Ed è in questa fase che entrano i giornali. Sono gli utili idioti che servono per rendere pubbliche certe cose precedentemente rimaste celate. Succede allora che una ministra, pur discutibilissima e a molti antipatica politicamente, veda scoprire gli altarini delle sue attività aziendali. Succede che un sottosegretario eccentrico e ben conosciuto per le sue bizze si trovi il servizio su acquisizione di un’opera d’arte il cui acquisto risulta derivato da un furto. Era una nozione che non interessava far conoscere fin quando il personaggio si decide debba esser tolto di mezzo.

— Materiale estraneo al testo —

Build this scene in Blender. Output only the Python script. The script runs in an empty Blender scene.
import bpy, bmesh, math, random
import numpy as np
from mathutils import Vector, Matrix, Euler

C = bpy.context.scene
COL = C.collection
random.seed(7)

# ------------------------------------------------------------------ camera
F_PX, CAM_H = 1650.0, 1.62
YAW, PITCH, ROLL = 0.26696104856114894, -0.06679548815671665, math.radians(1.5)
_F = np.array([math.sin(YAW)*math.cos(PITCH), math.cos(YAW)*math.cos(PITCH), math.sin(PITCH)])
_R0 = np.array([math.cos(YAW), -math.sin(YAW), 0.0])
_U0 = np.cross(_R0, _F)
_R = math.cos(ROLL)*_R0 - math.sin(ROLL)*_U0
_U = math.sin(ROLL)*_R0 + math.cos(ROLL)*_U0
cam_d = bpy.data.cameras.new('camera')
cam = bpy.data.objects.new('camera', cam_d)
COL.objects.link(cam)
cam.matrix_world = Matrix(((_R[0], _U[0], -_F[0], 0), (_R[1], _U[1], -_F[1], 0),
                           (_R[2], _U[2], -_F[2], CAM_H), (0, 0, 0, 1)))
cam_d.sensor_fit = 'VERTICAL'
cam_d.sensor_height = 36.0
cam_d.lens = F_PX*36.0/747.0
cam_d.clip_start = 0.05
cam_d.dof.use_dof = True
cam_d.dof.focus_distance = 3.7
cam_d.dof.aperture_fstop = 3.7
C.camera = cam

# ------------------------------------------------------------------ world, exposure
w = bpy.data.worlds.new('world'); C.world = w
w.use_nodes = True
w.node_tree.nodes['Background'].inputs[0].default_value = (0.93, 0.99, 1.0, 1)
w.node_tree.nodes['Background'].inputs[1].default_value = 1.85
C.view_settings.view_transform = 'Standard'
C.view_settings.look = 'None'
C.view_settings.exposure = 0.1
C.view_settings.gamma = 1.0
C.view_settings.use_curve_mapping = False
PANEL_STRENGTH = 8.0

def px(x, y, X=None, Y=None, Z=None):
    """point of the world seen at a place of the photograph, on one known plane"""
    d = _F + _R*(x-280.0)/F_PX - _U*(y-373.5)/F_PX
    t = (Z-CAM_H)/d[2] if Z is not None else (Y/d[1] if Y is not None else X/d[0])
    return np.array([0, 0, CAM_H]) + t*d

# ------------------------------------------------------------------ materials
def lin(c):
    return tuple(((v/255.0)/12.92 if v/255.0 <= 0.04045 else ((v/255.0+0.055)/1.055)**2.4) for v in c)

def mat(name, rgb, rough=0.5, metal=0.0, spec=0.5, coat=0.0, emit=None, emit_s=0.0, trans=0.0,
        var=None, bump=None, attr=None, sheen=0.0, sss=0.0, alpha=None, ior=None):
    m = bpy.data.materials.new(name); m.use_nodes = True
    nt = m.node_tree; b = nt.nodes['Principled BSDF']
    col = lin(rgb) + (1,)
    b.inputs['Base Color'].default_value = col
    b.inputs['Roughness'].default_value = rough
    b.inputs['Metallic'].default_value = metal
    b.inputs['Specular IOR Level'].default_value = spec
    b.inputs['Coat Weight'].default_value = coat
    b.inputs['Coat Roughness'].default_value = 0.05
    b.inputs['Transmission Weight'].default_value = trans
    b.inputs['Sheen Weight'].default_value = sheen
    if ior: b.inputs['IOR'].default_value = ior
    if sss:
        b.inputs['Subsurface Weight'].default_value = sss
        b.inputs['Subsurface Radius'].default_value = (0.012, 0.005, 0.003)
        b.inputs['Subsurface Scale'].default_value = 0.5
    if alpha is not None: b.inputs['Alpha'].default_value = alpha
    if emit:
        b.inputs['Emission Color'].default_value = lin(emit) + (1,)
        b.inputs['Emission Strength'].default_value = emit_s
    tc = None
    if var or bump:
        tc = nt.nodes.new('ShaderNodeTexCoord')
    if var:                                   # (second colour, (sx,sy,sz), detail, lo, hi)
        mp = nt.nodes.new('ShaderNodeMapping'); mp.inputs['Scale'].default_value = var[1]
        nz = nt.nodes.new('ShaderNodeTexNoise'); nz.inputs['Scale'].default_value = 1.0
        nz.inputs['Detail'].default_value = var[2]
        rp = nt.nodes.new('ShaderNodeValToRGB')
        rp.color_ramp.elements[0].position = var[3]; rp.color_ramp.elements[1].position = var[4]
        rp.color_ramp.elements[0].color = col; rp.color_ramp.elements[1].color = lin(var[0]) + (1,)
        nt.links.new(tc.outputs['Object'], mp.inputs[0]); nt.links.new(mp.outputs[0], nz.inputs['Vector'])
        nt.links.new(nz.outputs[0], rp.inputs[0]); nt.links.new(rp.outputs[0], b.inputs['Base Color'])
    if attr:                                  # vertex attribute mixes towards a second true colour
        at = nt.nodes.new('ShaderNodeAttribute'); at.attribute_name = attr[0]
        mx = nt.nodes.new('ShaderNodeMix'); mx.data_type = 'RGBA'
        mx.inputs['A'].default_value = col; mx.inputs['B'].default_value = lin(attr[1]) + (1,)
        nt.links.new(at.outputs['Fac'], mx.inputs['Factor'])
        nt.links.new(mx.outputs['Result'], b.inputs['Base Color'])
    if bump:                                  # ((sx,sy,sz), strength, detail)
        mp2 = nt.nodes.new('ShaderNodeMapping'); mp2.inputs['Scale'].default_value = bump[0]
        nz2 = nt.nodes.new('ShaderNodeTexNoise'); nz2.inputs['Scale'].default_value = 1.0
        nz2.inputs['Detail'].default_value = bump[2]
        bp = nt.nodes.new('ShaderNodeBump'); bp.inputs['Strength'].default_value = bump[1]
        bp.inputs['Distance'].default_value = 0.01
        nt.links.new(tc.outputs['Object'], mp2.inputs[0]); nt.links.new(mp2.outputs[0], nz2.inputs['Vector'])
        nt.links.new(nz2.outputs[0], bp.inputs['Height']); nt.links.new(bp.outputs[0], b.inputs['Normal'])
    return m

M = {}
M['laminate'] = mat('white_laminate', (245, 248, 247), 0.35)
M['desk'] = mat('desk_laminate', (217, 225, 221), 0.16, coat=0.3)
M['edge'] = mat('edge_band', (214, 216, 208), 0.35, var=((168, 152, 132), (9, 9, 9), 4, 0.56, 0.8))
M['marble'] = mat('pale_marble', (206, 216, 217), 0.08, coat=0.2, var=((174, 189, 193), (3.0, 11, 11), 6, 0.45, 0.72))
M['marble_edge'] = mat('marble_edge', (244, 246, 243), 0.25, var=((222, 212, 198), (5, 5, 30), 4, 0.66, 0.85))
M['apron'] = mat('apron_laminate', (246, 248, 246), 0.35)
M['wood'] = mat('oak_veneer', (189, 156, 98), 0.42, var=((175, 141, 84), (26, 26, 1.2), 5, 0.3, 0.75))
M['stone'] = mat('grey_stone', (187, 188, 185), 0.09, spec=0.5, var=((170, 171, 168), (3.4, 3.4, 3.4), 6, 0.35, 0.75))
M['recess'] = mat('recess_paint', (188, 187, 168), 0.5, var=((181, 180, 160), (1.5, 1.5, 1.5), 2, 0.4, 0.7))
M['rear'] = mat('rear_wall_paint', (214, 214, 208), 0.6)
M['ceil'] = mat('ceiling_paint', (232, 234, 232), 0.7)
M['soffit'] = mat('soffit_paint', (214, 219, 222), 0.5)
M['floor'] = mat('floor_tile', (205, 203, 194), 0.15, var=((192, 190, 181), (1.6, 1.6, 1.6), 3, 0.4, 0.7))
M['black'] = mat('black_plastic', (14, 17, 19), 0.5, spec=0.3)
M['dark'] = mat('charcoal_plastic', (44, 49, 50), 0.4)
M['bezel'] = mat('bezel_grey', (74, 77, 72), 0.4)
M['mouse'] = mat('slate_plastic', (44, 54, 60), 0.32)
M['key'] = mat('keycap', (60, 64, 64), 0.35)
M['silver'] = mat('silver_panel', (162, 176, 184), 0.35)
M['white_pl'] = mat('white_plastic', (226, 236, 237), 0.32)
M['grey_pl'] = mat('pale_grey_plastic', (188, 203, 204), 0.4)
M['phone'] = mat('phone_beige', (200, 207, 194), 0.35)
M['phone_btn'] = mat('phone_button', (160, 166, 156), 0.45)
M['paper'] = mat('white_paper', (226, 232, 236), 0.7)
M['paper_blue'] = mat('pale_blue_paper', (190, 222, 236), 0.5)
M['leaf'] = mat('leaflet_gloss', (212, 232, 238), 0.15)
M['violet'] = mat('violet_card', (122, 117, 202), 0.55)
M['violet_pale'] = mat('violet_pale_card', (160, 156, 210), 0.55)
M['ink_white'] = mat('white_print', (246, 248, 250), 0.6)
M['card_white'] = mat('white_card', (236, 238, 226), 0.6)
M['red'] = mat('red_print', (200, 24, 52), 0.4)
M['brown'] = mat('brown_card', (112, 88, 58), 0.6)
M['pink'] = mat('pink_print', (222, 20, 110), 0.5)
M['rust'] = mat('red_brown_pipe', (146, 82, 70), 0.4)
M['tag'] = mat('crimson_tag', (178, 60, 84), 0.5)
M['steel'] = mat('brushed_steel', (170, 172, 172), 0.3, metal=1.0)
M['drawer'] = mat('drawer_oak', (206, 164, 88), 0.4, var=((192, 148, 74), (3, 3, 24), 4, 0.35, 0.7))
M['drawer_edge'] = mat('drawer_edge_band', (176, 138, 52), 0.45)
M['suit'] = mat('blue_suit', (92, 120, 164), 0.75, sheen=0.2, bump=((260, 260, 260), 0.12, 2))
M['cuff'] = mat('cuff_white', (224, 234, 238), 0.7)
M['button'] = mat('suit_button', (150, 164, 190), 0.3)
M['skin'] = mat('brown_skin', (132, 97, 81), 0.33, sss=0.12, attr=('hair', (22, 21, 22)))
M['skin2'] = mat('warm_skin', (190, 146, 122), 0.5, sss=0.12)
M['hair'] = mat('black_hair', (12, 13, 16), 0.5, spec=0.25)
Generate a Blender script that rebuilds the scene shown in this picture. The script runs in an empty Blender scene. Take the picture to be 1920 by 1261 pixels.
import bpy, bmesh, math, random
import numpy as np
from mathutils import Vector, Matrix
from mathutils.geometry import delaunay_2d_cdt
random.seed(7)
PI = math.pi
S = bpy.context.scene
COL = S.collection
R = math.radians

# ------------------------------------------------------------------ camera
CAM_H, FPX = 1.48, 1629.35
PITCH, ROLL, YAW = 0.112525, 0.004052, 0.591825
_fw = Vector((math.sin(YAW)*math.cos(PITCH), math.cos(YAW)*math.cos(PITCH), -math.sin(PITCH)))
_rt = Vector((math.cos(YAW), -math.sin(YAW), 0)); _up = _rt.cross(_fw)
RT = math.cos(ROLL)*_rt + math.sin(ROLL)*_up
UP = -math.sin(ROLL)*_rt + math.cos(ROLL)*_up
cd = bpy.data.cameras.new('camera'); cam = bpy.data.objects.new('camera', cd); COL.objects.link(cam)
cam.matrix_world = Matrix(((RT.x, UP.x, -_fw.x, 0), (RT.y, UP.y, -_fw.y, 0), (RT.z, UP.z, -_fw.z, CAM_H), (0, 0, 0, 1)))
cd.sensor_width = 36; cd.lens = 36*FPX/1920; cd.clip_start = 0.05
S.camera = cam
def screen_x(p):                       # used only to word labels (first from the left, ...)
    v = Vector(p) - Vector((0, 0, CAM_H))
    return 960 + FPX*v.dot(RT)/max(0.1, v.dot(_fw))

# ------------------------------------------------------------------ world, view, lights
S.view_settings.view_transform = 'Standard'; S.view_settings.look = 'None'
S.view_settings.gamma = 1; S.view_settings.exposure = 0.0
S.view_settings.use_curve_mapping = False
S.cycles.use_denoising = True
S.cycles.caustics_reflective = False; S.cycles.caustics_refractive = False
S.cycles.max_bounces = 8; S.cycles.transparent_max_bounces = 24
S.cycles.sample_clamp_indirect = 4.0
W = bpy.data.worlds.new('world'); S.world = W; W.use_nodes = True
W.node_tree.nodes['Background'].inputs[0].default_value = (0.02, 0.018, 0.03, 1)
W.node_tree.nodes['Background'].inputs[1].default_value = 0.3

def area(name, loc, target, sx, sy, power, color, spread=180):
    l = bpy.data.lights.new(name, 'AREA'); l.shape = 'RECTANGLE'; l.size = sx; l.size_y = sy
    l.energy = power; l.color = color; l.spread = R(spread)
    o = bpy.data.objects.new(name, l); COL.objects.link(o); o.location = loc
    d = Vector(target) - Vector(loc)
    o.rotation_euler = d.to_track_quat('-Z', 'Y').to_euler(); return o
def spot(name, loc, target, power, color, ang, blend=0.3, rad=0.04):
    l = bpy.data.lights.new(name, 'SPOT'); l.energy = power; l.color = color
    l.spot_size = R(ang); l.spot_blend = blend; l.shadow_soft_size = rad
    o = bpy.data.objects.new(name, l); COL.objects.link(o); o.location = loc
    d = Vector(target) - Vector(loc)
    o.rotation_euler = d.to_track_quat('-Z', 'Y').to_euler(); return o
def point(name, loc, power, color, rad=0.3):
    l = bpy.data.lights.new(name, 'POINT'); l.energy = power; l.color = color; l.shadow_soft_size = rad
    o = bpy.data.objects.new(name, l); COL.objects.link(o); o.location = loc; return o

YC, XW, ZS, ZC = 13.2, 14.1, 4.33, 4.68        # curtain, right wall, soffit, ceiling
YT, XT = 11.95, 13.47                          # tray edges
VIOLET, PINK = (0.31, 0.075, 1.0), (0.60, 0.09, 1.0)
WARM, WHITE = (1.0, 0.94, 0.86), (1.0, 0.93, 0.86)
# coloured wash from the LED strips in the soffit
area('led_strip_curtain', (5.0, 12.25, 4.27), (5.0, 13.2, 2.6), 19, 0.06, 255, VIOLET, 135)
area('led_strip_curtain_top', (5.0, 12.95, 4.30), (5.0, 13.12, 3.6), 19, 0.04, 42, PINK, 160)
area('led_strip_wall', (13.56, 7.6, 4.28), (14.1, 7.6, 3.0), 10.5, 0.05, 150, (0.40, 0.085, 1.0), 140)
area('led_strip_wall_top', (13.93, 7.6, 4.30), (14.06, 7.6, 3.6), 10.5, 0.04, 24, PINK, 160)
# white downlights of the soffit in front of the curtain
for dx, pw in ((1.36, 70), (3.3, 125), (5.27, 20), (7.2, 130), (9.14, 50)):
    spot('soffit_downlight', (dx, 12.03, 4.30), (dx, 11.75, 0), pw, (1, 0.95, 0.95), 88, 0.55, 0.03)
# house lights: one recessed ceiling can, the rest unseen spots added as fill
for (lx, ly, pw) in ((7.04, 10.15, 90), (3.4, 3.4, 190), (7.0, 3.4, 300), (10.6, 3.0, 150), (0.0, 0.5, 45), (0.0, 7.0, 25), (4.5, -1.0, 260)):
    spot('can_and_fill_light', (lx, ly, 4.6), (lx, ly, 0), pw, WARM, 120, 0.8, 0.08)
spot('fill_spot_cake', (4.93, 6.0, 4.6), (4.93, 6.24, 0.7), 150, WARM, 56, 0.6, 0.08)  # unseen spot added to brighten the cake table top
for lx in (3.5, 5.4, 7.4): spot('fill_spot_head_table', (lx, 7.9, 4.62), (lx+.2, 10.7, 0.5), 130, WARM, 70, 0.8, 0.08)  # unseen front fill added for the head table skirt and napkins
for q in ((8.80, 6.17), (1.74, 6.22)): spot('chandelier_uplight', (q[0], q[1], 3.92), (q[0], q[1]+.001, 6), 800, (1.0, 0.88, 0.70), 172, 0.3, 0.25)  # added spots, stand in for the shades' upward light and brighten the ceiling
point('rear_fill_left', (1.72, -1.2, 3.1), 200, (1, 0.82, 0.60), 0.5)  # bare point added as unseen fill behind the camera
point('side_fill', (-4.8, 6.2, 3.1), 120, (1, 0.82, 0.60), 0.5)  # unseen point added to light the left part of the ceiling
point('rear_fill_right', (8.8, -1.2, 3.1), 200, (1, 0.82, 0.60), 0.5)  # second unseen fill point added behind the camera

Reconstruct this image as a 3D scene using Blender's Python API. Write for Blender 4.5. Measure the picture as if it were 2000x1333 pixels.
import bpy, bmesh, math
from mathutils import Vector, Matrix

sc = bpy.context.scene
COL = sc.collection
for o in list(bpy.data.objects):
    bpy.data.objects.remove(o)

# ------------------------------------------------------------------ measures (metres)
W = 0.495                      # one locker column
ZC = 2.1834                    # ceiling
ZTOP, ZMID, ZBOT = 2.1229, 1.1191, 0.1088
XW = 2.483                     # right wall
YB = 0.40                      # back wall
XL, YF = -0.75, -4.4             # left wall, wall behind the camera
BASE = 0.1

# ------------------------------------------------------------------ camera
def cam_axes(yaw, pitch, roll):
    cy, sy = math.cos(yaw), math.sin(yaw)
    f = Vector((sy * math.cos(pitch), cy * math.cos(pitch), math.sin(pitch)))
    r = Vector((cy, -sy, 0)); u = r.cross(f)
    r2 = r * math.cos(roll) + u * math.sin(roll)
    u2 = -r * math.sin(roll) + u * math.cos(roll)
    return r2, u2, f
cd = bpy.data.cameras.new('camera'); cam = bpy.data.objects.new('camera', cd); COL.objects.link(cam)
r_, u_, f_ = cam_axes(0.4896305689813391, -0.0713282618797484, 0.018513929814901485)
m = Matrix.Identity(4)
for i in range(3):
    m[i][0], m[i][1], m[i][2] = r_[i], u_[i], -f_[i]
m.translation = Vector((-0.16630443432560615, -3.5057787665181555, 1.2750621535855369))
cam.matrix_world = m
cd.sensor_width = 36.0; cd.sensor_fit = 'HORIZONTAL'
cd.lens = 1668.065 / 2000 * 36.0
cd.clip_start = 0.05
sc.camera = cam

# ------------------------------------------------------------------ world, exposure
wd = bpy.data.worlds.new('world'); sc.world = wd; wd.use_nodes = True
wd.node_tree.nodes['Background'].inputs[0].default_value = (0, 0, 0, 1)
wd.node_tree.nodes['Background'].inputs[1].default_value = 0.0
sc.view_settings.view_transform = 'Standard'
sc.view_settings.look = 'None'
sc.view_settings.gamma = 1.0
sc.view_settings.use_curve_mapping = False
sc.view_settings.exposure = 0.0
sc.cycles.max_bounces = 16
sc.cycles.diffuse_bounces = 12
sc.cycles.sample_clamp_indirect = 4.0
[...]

A questo fine sono promossi programmi televisivi. E nessuno si chiede come mai in un palinsesto di programmazione così compassato, commendevole, con eventuali varianti sempre comprimibili nel piano della piccola evasione, si conceda spazi di autentica contro-informazione. Chi la fa questa contro-informazione? Dove sono questi agenti segreti? Chi è disposto a rischiare tanto con pericolo di insuccesso?

Il sistema delle informazioni incrociate invece consente di vedere tutto. E quando deve emergere qualcosa da chi è fastidioso, allora emerge. Non c’è altro. I giornalisti in questo gioco sono i raccattapalle. Servono a riportare sul campo le sfere che ne sono uscite.